Bahrain made its debut on the F1 calendar in 2004 – five years before Abu Dhabi, with the track reported to have cost $150 million US dollars to build - the event becoming a night race from 2014.

The Bahrain International Circuit is 30 minutes’ from the capital Manama, the 5.4 kilometre desert track a technical challenge with 15 turns and a top speed of 335 kilometres an hour. Pedro de la Rosa’s lap record from 2005 with McLaren still stands. There are two DRS activation zones, along the main and back straights, and two detection points.

The track is known globally as an F1 venue – given it’s not only hosted 13 Grands Prix to-date, but various tests as well, its consistent weather, and technical layout providing consistent data.

…but F1 powerbrokers have ruled it out as the preferred pre-season test host – on account of the huge travel costs for the teams - and its distance from Europe, making it difficult to fly out last-minute updates easily.

It also hosts local motorsport events all year round, including drifting and drag racing, as a hub for the growing legion of local fans and competitors built up as a result of F1’s influence.

In terms of F1 success in Bahrain, Fernando Alonso and Sebastian Vettel have three wins each.
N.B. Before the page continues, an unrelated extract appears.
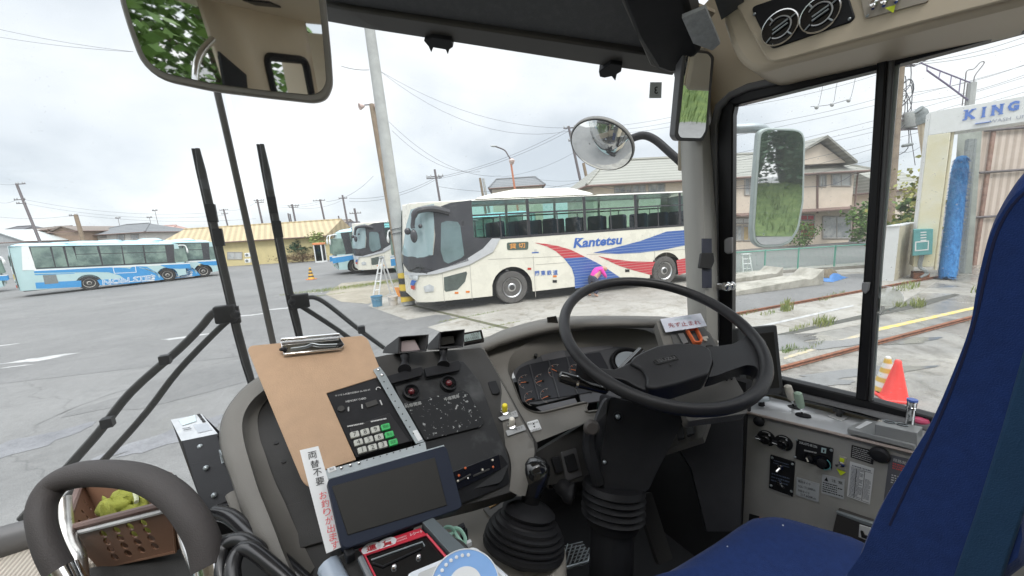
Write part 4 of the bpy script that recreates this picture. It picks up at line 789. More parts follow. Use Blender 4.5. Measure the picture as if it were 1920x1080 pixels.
def wire(P, d, sag=0.0, r=.016, lab=None):
    n = len(P); D = d if isinstance(d, (list, tuple)) else [d] * n; Q = [At(*P[i], D[i]) for i in range(n)]
    if n == 2: Q = [Q[0] + (Q[1] - Q[0]) * (k / 12) - Vector((0, 0, sag * 4 * (k / 12) * (1 - k / 12))) for k in range(13)]
    else: Q = smooth_path(Q, 5)
    mb = MB(); mb.tube(Q, r * .75, M_wire, 5); tag(mb.build('overhead_wire'), lab or 'thin dark overhead wire crossing the cloudy sky', 'wire', 'overhead wires')
wire([(-10, 53), (250, 97)], 18, .1, .010, 'upper of two thin wires at the top left of the sky'); wire([(-10, 68), (250, 97)], 18.4, .1, .010, 'lower of two thin wires at the top left of the sky')
for k, (a, b, d, s_) in enumerate([((0, 345), (31, 345), 46, .1), ((45, 374), (420, 397), 50, 1.0), ((45, 381), (420, 404), 50, 1.0), ((0, 407), (142, 403), 44, .3), ((142, 403), (480, 410), 50, .6), ((0, 380), (31, 374), 46, .2), ((428, 395), (482, 378), 62, .4), ((484, 378), (600, 378), 60, .6), ((484, 382), (600, 382), 60, .6), ((556, 390), (640, 376), 56, .5), ((612, 378), (700, 330), 40, .6), ((655, 372), (815, 334), 36, .6), ((655, 378), (815, 338), 36, .6),
      ((640, 124), (692, 131), 14, .05), ((712, 133), (1066, 240), 26, 1.0), ((712, 133), (1066, 246), 26, 1.6), ((729, 228), (940, 330), 24, 1.0), ((735, 245), (900, 322), 24, .8), ((823, 332), (1066, 240), 34, .5), ((823, 335), (1066, 246), 34, .5), ((940, 332), (1090, 278), 30, .4), ((823, 350), (1120, 332), 32, .8), ((1000, 335), (1130, 330), 30, .3), ((1010, 345), (1130, 342), 30, .3), ((1068, 240), (1290, 212), 30, .3), ((1068, 247), (1290, 222), 30, .3), ((1068, 252), (1290, 231), 30, .3)]): wire(a, d) if False else wire([a, b], d, s_, .018 if d > 30 else .013)
for k, (a, b, d) in enumerate([((1360, 203), (1645, 140), 24), ((1360, 243), (1690, 172), 24), ((1360, 258), (1930, 120), 24), ((1360, 292), (1930, 142), 23), ((1360, 300), (1930, 158), 23), ((1360, 306), (1930, 170), 23), ((1360, 330), (1930, 190), 22), ((1360, 342), (1690, 262), 22), ((1360, 352), (1690, 285), 22), ((1690, 120), (1930, 66), 20), ((1690, 122), (1930, 78), 20), ((1690, 176), (1930, 118), 21), ((1690, 195), (1930, 137), 21), ((1690, 285), (1740, 262), 21)]): wire([a, b], d, .25, .014, 'dark power line sloping across the driver window sky')
wire([(1375, 354), (1470, 352), (1560, 346), (1606, 322)], 22, 0, .02, 'pale service cable slung along the shop house'); wire([(1125, 350), (1180, 358), (1240, 360), (1290, 361)], 22, 0, .02, 'pale cable slung above the coach roof to the shop house')
def xform(t, a, b, u):
    vv = Vector((-u.y, u.x, 0)); f = lambda y: a + (b - a) * ((y - 112) / (420 - 112))
    mb = MB(); mb.lathe([(.02, 0), (.3, .01), (.32, .05), (.32, .75), (.3, .8), (.05, .82)], At(1705, 240, 19.6), (0, 0, 1), M_cpole, 14); mb.build('transformer', t, bevel=.01)
    for y, w_, o_ in ((118, .8, .1), (124, .6, .1), (218, .7, .2), (226, .8, .3), (243, .9, .3)): mb = MB(); mb.box(f(y) + u * o_, (w_ * 2, .09, .09), M_dpole, (u, vv, Vector((0, 0, 1)))); mb.build('crossarm', t)
    rn = random.Random(4)
    for k in range(9):
        y = rn.uniform(120, 260); p = f(y); mb = MB(); mb.tube(smooth_path([p, p + u * rn.uniform(.2, .6) + Vector((0, 0, rn.uniform(.1, .5))), p + u * rn.uniform(.3, .8) + Vector((0, 0, rn.uniform(-.9, -.3))), p + Vector((0, 0, -1.2))], 4), .02, M_wire, 5); mb.build('jumper_cable', t)
    mb = MB(); mb.lathe([(.03, 0), (.08, .05), (.08, .55), (.03, .6)], At(1712, 270, 19.5), -u + Vector((0, 0, -.12)), M_grille, 10); mb.tube([At(1706, 240, 19.6), At(1716, 310, 19.6)], .015, M_wire); mb.build('lamp', t)
pole('wooden power pole with grey transformer beside the wash frame', (1691, 112), (1668, 422), 19.6, .14, M_bpole, extra=xform)
tg = thing('catenary_gantry', 'purple-grey lattice bracket on a grey post above the wash frame', 'gantry', At(1815, 215, 16)); M_pur = mat('purple-grey steel', (.20, .17, .27), .5)
d_ = 16; mb = MB(); top = [(1727, 118), (1745, 126), (1827, 158)]; lo_ = [(1738, 132), (1775, 158), (1815, 188)]
mb.tube([At(*q, d_) for q in top], .03, M_pur, 6); mb.tube([At(*q, d_) for q in lo_], .035, M_pur, 6)
for a, b in (((1738, 122), (1738, 132)), ((1763, 134), (1760, 147)), ((1784, 142), (1781, 161)), ((1801, 149), (1798, 173))): mb.tube([At(*a, d_), At(*b, d_)], .02, M_pur, 5)
mb.build('truss', tg); mb = MB(); mb.tube([At(1823, 156, d_), At(1818, 200, d_)], .14, M_cpole, 8); mb.build('post', tg); mb = MB(); mb.tube(smooth_path([At(*q, d_) for q in ((1826, 157), (1828, 142), (1843, 122), (1845, 116), (1838, 117), (1826, 129), (1813, 133), (1810, 150), (1804, 198))], 5), .018, M_dpole, 6)
mb.tube([At(1814, 156, d_), At(1809, 198, d_)], .015, M_dpole); mb.build('ladder_loop', tg)
wire([(1706, 113), (1712, 124), (1720, 121), (1755, 103)], 18, 0, .03, 'thick insulated jumper hanging by the power pole'); 
ti = thing('insulator_string', 'hanging wire with three insulators in the driver window sky', 'insulator', At(1558, 196, 20)); mb = MB(); mb.tube(smooth_path([At(*q, 20) for q in ((1520, 200), (1545, 198), (1565, 194), (1596, 185))], 4), .014, M_wire)
for x, y, y2 in ((1532, 200, 155), (1560, 195, 143), (1592, 187, 145)): mb.tube([At(x, y, 20), At(x + 4, y - 6, 20), At(x + 8, y2 + 20, 20), At(x + 14, y2 - 10, 20)], .01, M_wire)
mb.build('wire', ti)
for x, y in ((1531, 201), (1560, 196), (1591, 188)): mb = MB(); mb.ball(At(x, y, 20), (.2, .08, .12), M_ins, nu=10, nv=6); mb.build('insulator', ti)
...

The now-retired Felipe Massa, and Lewis Hamilton are on two. The race was not run in 2011 due to civil unrest.

The other winners are all F1 World Champions, Nico Rosberg dominating in 2016 after his teammate and polesitter, Hamilton dropped back to ninth after contact with Valtteri Bottas at Turn 1.

Jenson Button won for Brawn GP in 2009, as part of a strong run through the first half of the season – taking six victories from the first seven races.

… while Michael Schumacher won the inaugural event for Ferrari, as part of an even more impressive string in 2004, with 12 of the first 13 victories.

This year’s race will be an important one for Bottas, given last season his maiden pole position in Bahrain was squandered, with a generator failure on the grid forcing his tyre pressures up for the start.

…and the need to recover, mentally, from his qualifying crash in Australia.

“I can’t have bad races for myself, I want to be consistent and good in every place.”

…while his 4-time F1 World Champion teammate Hamilton will want to get back to winning ways, the W09 the class of the field.

Over at Ferrari, Sebastian Vettel will want to ensure his victory in Australia was not a flash in the pan – while at Red Bull Racing, Daniel Ricciardo and Max Verstappen will be hoping to further close the gap to the front.

It’s all on the line, as F1 heads into the desert at night.